=== GIVEN DATA ===
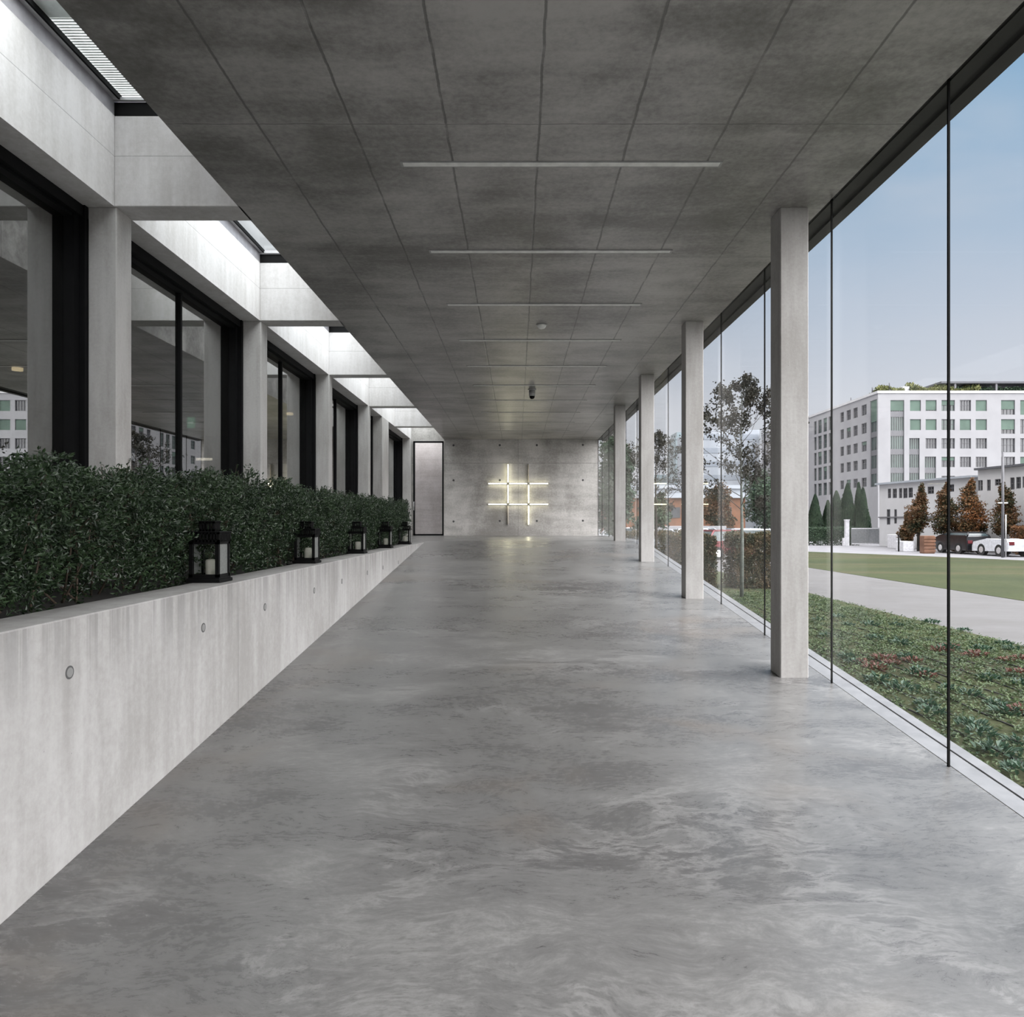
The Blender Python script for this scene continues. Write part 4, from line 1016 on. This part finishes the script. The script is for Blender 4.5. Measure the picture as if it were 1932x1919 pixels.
# ------------------------------------------------------------------ cars
def car(px, Y, rz, paint, label, van=False, L=4.2, W=1.75, Hh=1.45, x=None):
    root = tag(empty('car', (ground_at(px, Y) if x is None else x, Y, GZ-.02), rz), label, 'car')
    h = L/2; k = Hh/1.45; zc = .22
    if van: lower = [(-h, zc), (-h, 1.0), (-h+.1, 1.08), (h-.75, 1.08), (h-.1, .85), (h, .6), (h, zc)]; cab = [(-h+.04, 1.05), (-h+.16, 1.78*k), (h-1.5, 1.78*k), (h-.72, 1.05)]
    else: lower = [(-h, zc+.08), (-h-.0, .72), (-h+.12, .92), (h-1.15, .92), (h-.12, .74), (h, .52), (h, zc)]; cab = [(-h+.18, .9), (-h+.62, 1.4*k), (h-2.0, 1.44*k), (h-1.15, .9)]
    f = MB(); f.poly_extrude(lower, -W/2, W/2); f.build('body', paint, root)
    f = MB(); i = len(f.v); n = len(cab); s = W/2-.06; s2 = W/2-.2
    f.v += [(a, -(s if j in (0, n-1) else s2), z) for j, (a, z) in enumerate(cab)]+[(a, (s if j in (0, n-1) else s2), z) for j, (a, z) in enumerate(cab)]
    for j in range(n): f.f.append((i+j, i+(j+1) % n, i+n+(j+1) % n, i+n+j)); f.sm.append(False)
    f.f.append(tuple(i+n-1-j for j in range(n))); f.f.append(tuple(i+n+j for j in range(n))); f.sm += [False, False]
    f.build('glazing', 'carglass', root)
    f = MB(); (a, z1), (b, z2) = cab[1], cab[2]; f.box(a-.03, b+.03, -s2-.01, s2+.01, z1-.03, z1+.05, .01)
    for (p, q) in ((cab[0], cab[1]), (cab[3], cab[2])):
        for sy in (-1, 1): f.tube([(p[0], sy*s, p[1]), (q[0], sy*s2, q[1])], .045, 6)
    f.build('roof', paint, root)
    for wx in (-h+.75, h-.8):
        for sy in (-1, 1):
            f = MB(); f.tube([(wx, sy*(W/2-.2), .32), (wx, sy*(W/2+.01), .32)], [.32, .32], 18); wl = f.build('wheel', 'tyre', root)
            f = MB(); f.tube([(wx, sy*(W/2+.005), .32), (wx, sy*(W/2+.02), .32)], [.18, .17], 14); f.build('hubcap', 'alu', wl)
    for sy in (-1, 1):
        f = MB(); f.box(-h-.02, -h+.05, sy*(W/2-.05), sy*(W/2-.32), .62, .80); o = f.build('tail_light', 'carred', root)
        f = MB(); f.box(h-.06, h+.015, sy*(W/2-.08), sy*(W/2-.4), .52, .66); f.build('head_light', 'white_plastic', root)
PI = math.pi
car(1812, 42.5, PI/2+.04, 'carblack', 'black car parked with its pale windscreen towards the lawn', True, 3.2, 1.4, 1.0)
car(1892, 39.2, PI*.5, 'carwhite', 'white car parked right of the black car', False, 3.0, 1.45, .9)
car(1421, 45, .1, 'carsilver', 'silver car parked right of the young tree trunk', False)
car(1322, 43.2, .05, 'carwhite', 'white car parked left of the young tree trunk', False)
car(1438, 41, .08, 'carwhite', 'pale blue-white car close to the first column', False)
car(1376, 36, .4, 'carred', 'dark red car beyond the gap in the hedge', False)
car(1338, 48.4, 0, 'carsilver', 'silver car in front of the brick building', False)
car(1256, 38.5, 0, 'carsilver', 'silver car between the second and third columns', False)
car(1185, 52, 0, 'carwhite', 'white car far off between the third and fourth columns', False)
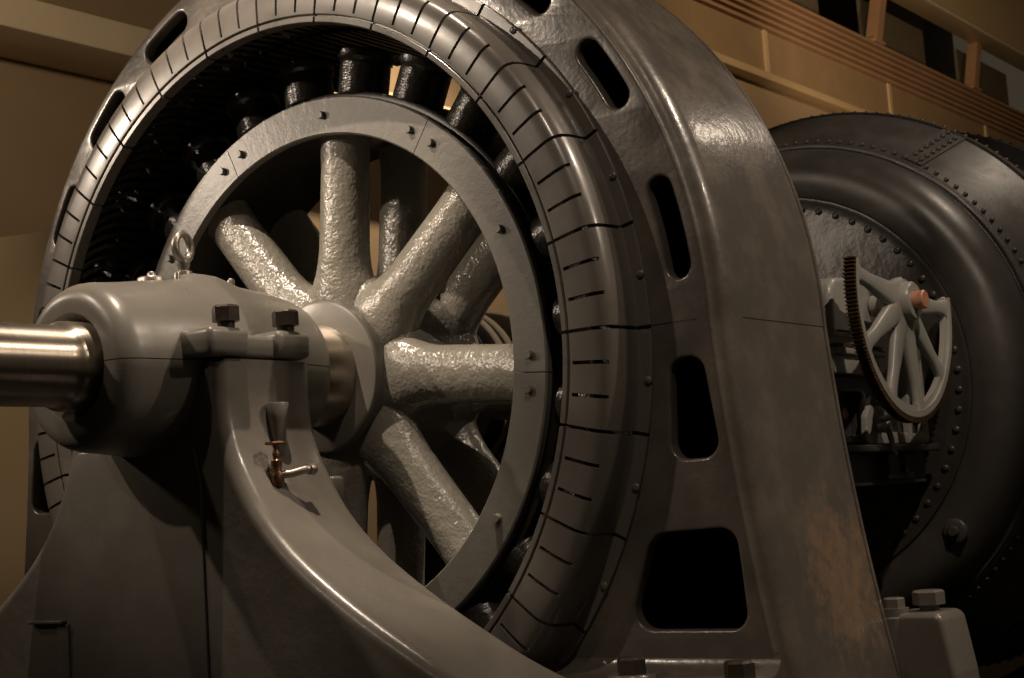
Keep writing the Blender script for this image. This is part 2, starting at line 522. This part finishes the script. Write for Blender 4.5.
# ================================================================== BEARING PEDESTAL
ped = thing('bearing_pedestal', 'grey cast iron bearing pedestal with splayed base carrying the steel shaft in the foreground', 'bearing pedestal', (0, -.6, -1.55))
BP = [(.1385, -1.02), (.150, -1.035), (.155, -1.052), (.162, -1.060), (.200, -1.062), (.222, -1.056), (.240, -1.042), (.252, -1.020), (.258, -.99), (.262, -.94),
      (.268, -.88), (.278, -.80), (.286, -.72), (.290, -.62), (.289, -.52), (.284, -.42), (.274, -.32), (.258, -.23), (.250, -.205), (.240, -.19), (.228, -.183), (.182, -.183), (.180, -.20), (.1385, -.22)]
def hump(r, t, a):
    s = max(0, math.sin(a))
    return r + (.030 * math.exp(-((t + .56) / .085) ** 4) * s ** 10 if r > .22 else 0)
dense = []
for (r0, t0), (r1, t1) in zip(BP, BP[1:]):
    n = max(1, int((abs(t1 - t0)) / .03))
    dense += [(r0 + (r1 - r0) * i / n, t0 + (t1 - t0) * i / n) for i in range(n)]
dense.append(BP[-1])
bm = bmesh.new()
lathe(bm, dense + [dense[0]], seg=96, a0=0.0, a1=PI, rfun=hump)
cleanup(bm)
bmesh.ops.holes_fill(bm, edges=[e for e in bm.edges if e.is_boundary], sides=0)
for v in bm.verts:
    v.co.z += .0015
cap = part('bearing_cap', bm, 'smooth', ped, smooth=40)
# bolt flanges with bosses on both sides of the cap
for s in (1, -1):
    bm = bmesh.new()
    box(bm, (min(s * .15, s * .372), -.835, .002), (max(s * .15, s * .372), -.425, .072), .016)
    for ya, yb in ((-.855, -.69), (-.575, -.428)):
        box(bm, (min(s * .18, s * .395), ya, .003), (max(s * .18, s * .395), yb, .090), .022)
    part('cap_flange', bm, 'smooth', ped)
    for y in (-.755, -.505):
        bm = bmesh.new()
        hexbolt(bm, (s * .358, y, .088), .043, .050, shank=.020, turn=.55)
        part('cap_bolt', bm, 'bolt', ped, smooth=30)
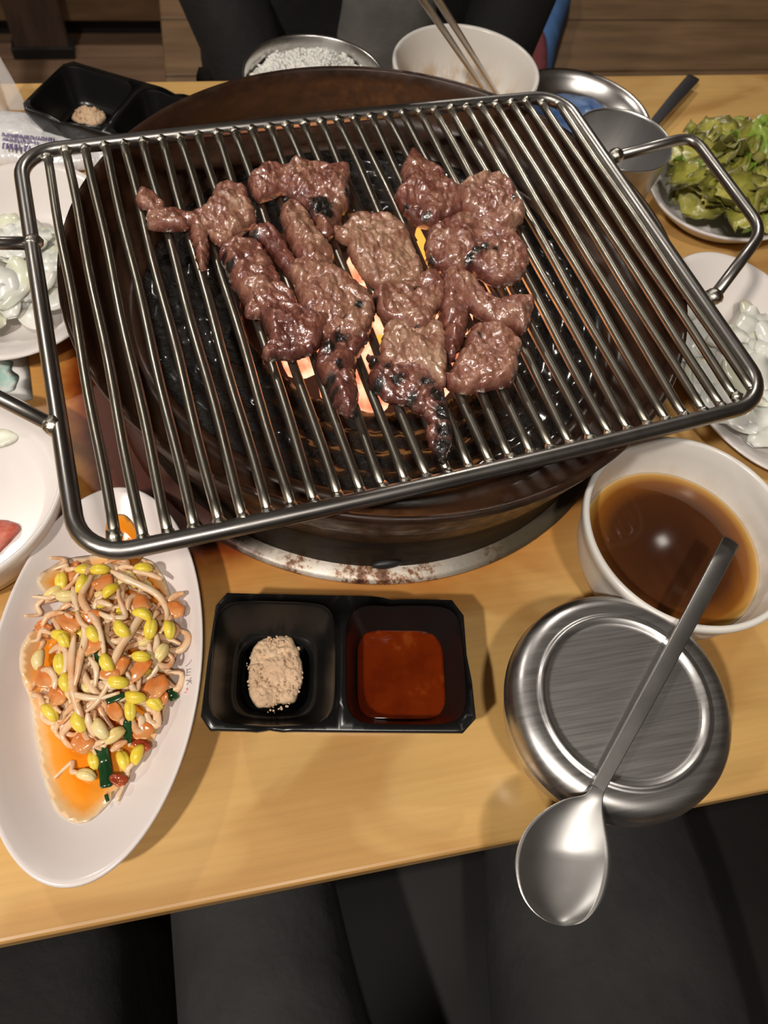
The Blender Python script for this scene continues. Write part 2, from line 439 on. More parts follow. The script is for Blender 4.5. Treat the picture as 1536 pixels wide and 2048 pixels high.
def fill_poly(poly, step):
    """points and triangles that fill a 2-D outline; returns pts, tris, number of outline points, inner distance"""
    Q = np.asarray(poly, float); lo, hi = Q.min(0), Q.max(0)
    gx = np.arange(lo[0], hi[0], step); gy = np.arange(lo[1], hi[1], step * .866)
    G = np.array([(x + (step / 2 if j % 2 else 0), y) for j, y in enumerate(gy) for x in gx])
    G = G[sdf_poly(G, Q) > step * .55]
    A = np.vstack([Q, G]); S = 1000.0
    r = delaunay_2d_cdt([Vector((a[0] * S, a[1] * S)) for a in A], [(i, (i + 1) % len(Q)) for i in range(len(Q))], [], 1, 1e-5)
    P = np.array([(p.x / S, p.y / S) for p in r[0]])
    d = np.maximum(sdf_poly(P, Q), 0)
    edge = d < 1e-7
    return P, [tuple(f) for f in r[2]], edge, d


def slab(poly, step, topf, botf):
    """closed lump over an outline: topf/botf(x,y,d) -> z. Returns verts, faces, top count, distances"""
    P, T, edge, d = fill_poly(poly, step)
    V = [Vector((p[0], p[1], topf(p[0], p[1], dd))) for p, dd in zip(P, d)]; nT = len(V)
    low = {}
    for i, (p, dd) in enumerate(zip(P, d)):
        if edge[i]: low[i] = i
        else:
            low[i] = len(V); V.append(Vector((p[0], p[1], botf(p[0], p[1], dd))))
    F = list(T) + [(low[a], low[c], low[b]) for a, b, c in T]
    F = [f for f in F if len(set(f)) == 3]
    dd = list(d) + [d[i] for i in low if low[i] >= nT]
    return V, F, nT, dd


def resample(pts, step):
    P = smooth_path([Vector((*p, 0)) for p in pts], 8, True); out = [P[0]]; acc = 0
    for a, b in zip(P, P[1:] + P[:1]):
        acc += (b - a).length
        if acc >= step: out.append(b); acc = 0
    return [(p.x, p.y) for p in out]


def dup(root, loc, rotz=0., label=None, group=None, scale=1., rot=None):
    r = root.copy(); C.objects.link(r); r.location = loc; r.rotation_euler = rot or (0, 0, rotz); r.scale = (scale,) * 3
    if label: r['label'] = label
    if group: r['group'] = group
    for ch in list(root.children):
        c = ch.copy(); C.objects.link(c); c.parent = r
        for gch in ch.children:
            d = gch.copy(); C.objects.link(d); d.parent = c
    return r


# ================================================================== ROOM
def structure(name, vf, material, base=(0, 0, 0), parent=None):
    o = obj(name, vf[0], vf[1], material, parent, base, smooth=False)
    if parent is None: o['kind'] = 'structure'
    return o


fl = structure('floor', box(-3, 3, -2.6, 4.0, -.06, -.012), M['dark_wood'], (0, 0, 0))
proto_plank = None
for j in range(22):
    y0 = .5 + j * .15
    for i, (xa, xb) in enumerate(((-3, -1.1), (-1.1, .7), (.7, 3))):
        q = (j % 3) * .31 - .3
        xa_ = xa + (q if xa > -3 else 0); xb_ = xb + (q if xb < 3 else 0)
        structure('floor_plank', box(xa_ + .002, xb_ - .002, y0 + .002, y0 + .148, -.012, 0, .0015), M['floor'], parent=fl)
structure('floor_plank', box(-3, 3, -2.6, .498, -.012, 0), M['floor'], parent=fl)
structure('ceiling', box(-3, 3, -2.6, 4.0, 2.6, 2.66), M['ceiling'])
structure('wall_back', box(-3, 3, 4.0, 4.06, 0, 2.6), M['wall'])
structure('wall_front', box(-3, 3, -2.66, -2.6, 0, 2.6), M['wall'])
structure('wall_left', box(-3.06, -3, -2.6, 4.0, 0, 2.6), M['wall'])
structure('wall_right', box(3, 3.06, -2.6, 4.0, 0, 2.6), M['wall'])

# low platform at the back with a recessed kick space, and a slab leg of a stool before it
b = thing('wall_bench', 'low brown wooden bench with a recessed base in painted shade behind the table', 'bench', (-.1, 2.45, 0))
obj('kick_shade', *box(-1.2, .35, 2.105, 2.6, 0, .06), M['black_vinyl'], b, smooth=False)  # black colour stands for the shade inside the kick gap
for k in range(3):
    obj('front_board', *box(-1.2, .35, 2.05, 2.62, .06 + k * .11, .167 + k * .11, .002), M['bench_wood'], b, smooth=False)
s = thing('stool', 'dark wooden stool leg standing on the floor at the back', 'stool', (-.36, 2.2, 0))
obj('leg', *box(-.43, -.305, 1.995, 2.03, 0, .42, .003), M['dark_wood'], s, smooth=False)
obj('leg', *box(-.43, -.405, 1.90, 1.994, .30, .42, .003), M['dark_wood'], s, smooth=False)
obj('foot_rail', *box(-.44, -.295, 1.99, 2.04, 0, .028, .003), M['black_vinyl'], s, smooth=False)
obj('seat', *box(-.52, -.2, 1.72, 2.045, .42, .46, .01), M['dark_wood'], s, smooth=False)

# ================================================================== TABLE
tb = thing('dining_table', 'honey-coloured plywood restaurant table under the grill', 'table', (.115, .340, 0))
obj('tabletop', *box(-.62, .86, .0200, .6605, ZT - .028, ZT, .0025), M['wood'], tb, smooth=False)
obj('edge_band', *box(-.618, .858, .0215, .659, ZT - .040, ZT - .0285), M['ply_edge'], tb, smooth=False)
for x in (-.55, .79):
    for y in (.09, .59):
        obj('leg', *box(x - .022, x + .022, y - .022, y + .022, 0, ZT - .041, .003), M['black_metal'], tb, smooth=False)

# ================================================================== BRAZIER
BC = (.0940, .3355, ZT)
br = thing('table_brazier', 'round brown iron brazier full of embers set on the table under the grill', 'brazier', BC)
obj('base_ring', *lathe([(.150, .0012), (.150, .006), (.157, .0068), (.168, .0045), (.1705, .003), (.1705, .0006), (.150, .0006)], 120, BC), M['ring'], br)
obj('wall', *lathe([(.1612, .004), (.1612, .036), (.1618, .041), (.1655, .0435), (.1672, .0465), (.1672, .0485)], 120, BC), M['tub'], br)
obj('rim', *lathe([(.1672, .0485), (.1674, .057), (.1700, .063), (.1745, .072), (.178, .084), (.1800, .092), (.1808, .0950), (.1800, .0968), (.1782, .0972),
                   (.1765, .0957), (.1748, .088), (.1725, .076), (.1700, .068), (.166, .0635), (.154, .0605), (.1515, .059), (.150, .0612), (.1455, .0612), (.1435, .0585)], 120, BC), M['iron'], br)
V, F = lathe([(.1440, .0580)] + [(.1435 - k * .0026, .0575 - .0012 * sin(k * 1.15) - k * .00022) for k in range(1, 22)] + [(.0860, .0535), (.0845, .051), (.0838, .045), (.0838, .012)], 200, BC)
V2 = []
for p in V:
    p = Vector(p); q = p - Vector(BC); r = math.hypot(q.x, q.y)
    k = max(0, min(1, (.146 - r) / .012)) * (1 if q.z > .046 else .3)
    V2.append(p + Vector((0, 0, 1)) * k * (.0018 * fbm(p, 70) + .0022 * fbm(p, 210, 2)) + Vector((q.x, q.y, 0)).normalized() * k * .0012 * fbm(p, 120))
obj('crusted_plate', V2, F, M['crust'], br)
obj('fire_pot', *lathe([(.0836, .02), (.0836, .0105), (.0, .0085)], 64, BC), M['firepot'], br)
a = math.radians(-97)
hp = Vector((BC[0] + cos(a) * .1615, BC[1] + sin(a) * .1615, ZT + .0105))
obj('air_hole', *icos(2, hp, (.0095, .003, .0035)), M['black_metal'], br)

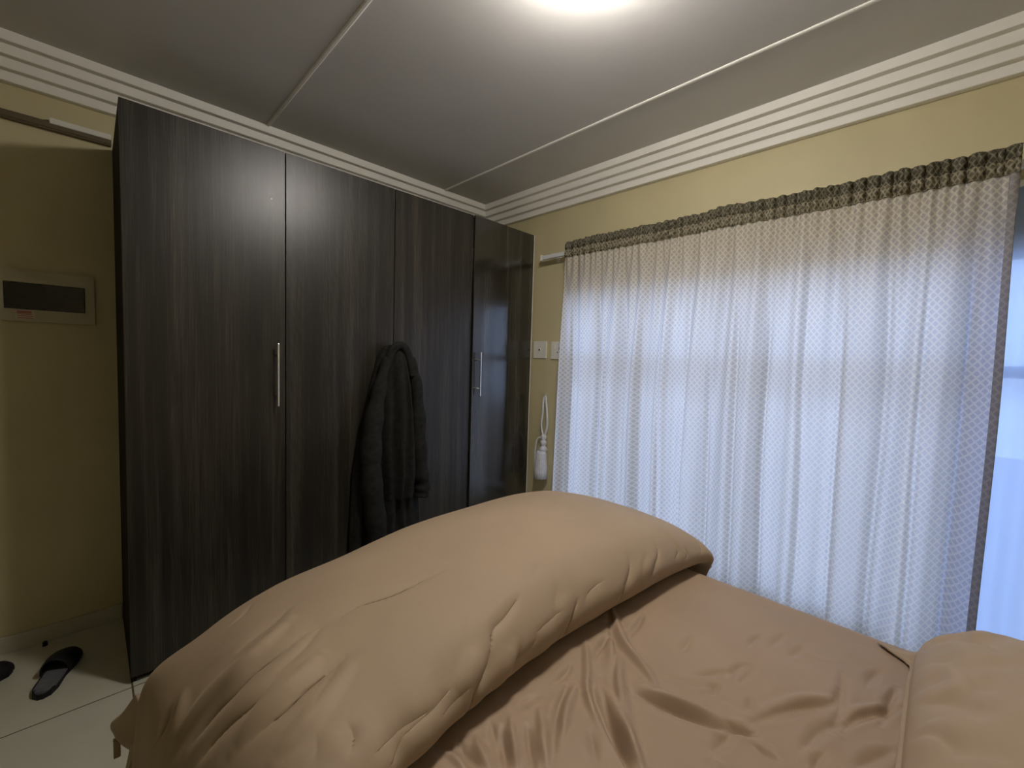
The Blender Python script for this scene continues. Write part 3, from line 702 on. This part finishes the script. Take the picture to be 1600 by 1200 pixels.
# ------------------------------------------------------------------ curtain
CYL, CYR, CTOP, CBOT = -.935, -2.862, 2.078, .10
HEADZ = 1.985
PINCH = [(.07, .030, .010, 1.9), (.16, .022, .009, 1.7), (.26, .034, .011, 1.9), (.34, .030, .010, 1.8), (.47, .040, .016, 1.9), (.58, .040, .018, 1.9), (.71, .026, .011, 1.7), (.83, .032, .013, 1.8), (.95, .022, .010, 1.6), (1.08, .034, .013, 1.8), (1.21, .026, .011, 1.7), (1.36, .036, .014, 1.9), (1.49, .026, .011, 1.7), (1.62, .040, .015, 1.95), (1.73, .034, .012, 1.9), (1.84, .040, .012, 1.95)]
def curtain_surface(y0, y1, z0, z1, ny, nz_, xoff=0.0):
    y = np.linspace(y0, y1, ny)[:, None]; z = np.linspace(z0, z1, nz_)[None, :]
    Y = np.repeat(y, nz_, 1); Z = np.repeat(z, ny, 0)
    s = (CYL-Y)
    fine = .0085*np.sin(2*PI*s/.043+1.2*vnoise(s*6, Z*0, 51)*2) + .004*vnoise(s*38, Z*2, 52)
    ph = 2*PI*s/.190 + 3.6*vnoise(s*2.3, Z*.25+7, 53)
    coarse =   .028*np.sin(ph) + .008*np.sin(2.3*ph+1.1+.6*vnoise(s*3, Z*.8, 58)) + .020*vnoise(s*4.0, Z*.4, 54)
    mid = .012*np.sin(2*PI*s/.083+2*vnoise(s*4, Z*.3, 55))
    g1 = sstep(2.0, 1.75, Z); g2 = sstep(1.95, 1.1, Z)
    f = fine*(1-.88*g1) + mid*g1*(1-.5*g2) + coarse*(.15+.85*g2)*sstep(2.04, 1.9, Z)
    pin = np.zeros_like(Y)
    for (sp_, dep, wd_, zt) in PINCH:
        c = sp_ + .012*vnoise(Z*1.2+sp_*9, Z*0+2, 66)
        pin += min(dep, .030)*np.exp(-((s-c)/wd_)**2)*sstep(zt, zt-.5, Z)
    f = f + pin
    sag = .006*vnoise(s*3.0, s*0, 56) + .004*vnoise(s*9, s*0, 57)
    up = sstep(1.9, 2.05, Z)
    lean = .02*vnoise(s*1.5, Z*.7, 59)*g2
    X = -.120 + f + xoff
    return np.stack([X, Y+lean*.6, Z + sag*up], -1), s
cu = empty('curtain', (-.12, (CYL+CYR)/2, CBOT)); tag(cu, 'long lozenge-patterned silver-grey curtain drawn across the bright window', 'curtain')
def cuv(P, s, fullness=1.0):
    return np.stack([s*fullness, P[..., 2]], -1)
P, s = curtain_surface(CYL, CYR+.020, HEADZ, CBOT, 420, 170)
grid_obj('curtain_panel', P, M_CURT, cu, cuv(P, s))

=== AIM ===
Pick out all lines containing the string "Python".

=== ANSWER TO THIS PROBLEM ===
The Blender Python script for this scene continues. Write part 4, from line 1016 on. This part finishes the script. The script is for Blender 4.5. Measure the picture as if it were 1932x1919 pixels.
The Blender Python script for this scene continues. Write part 2, from line 439 on. More parts follow. The script is for Blender 4.5. Treat the picture as 1536 pixels wide and 2048 pixels high.
The Blender Python script for this scene continues. Write part 3, from line 702 on. This part finishes the script. Take the picture to be 1600 by 1200 pixels.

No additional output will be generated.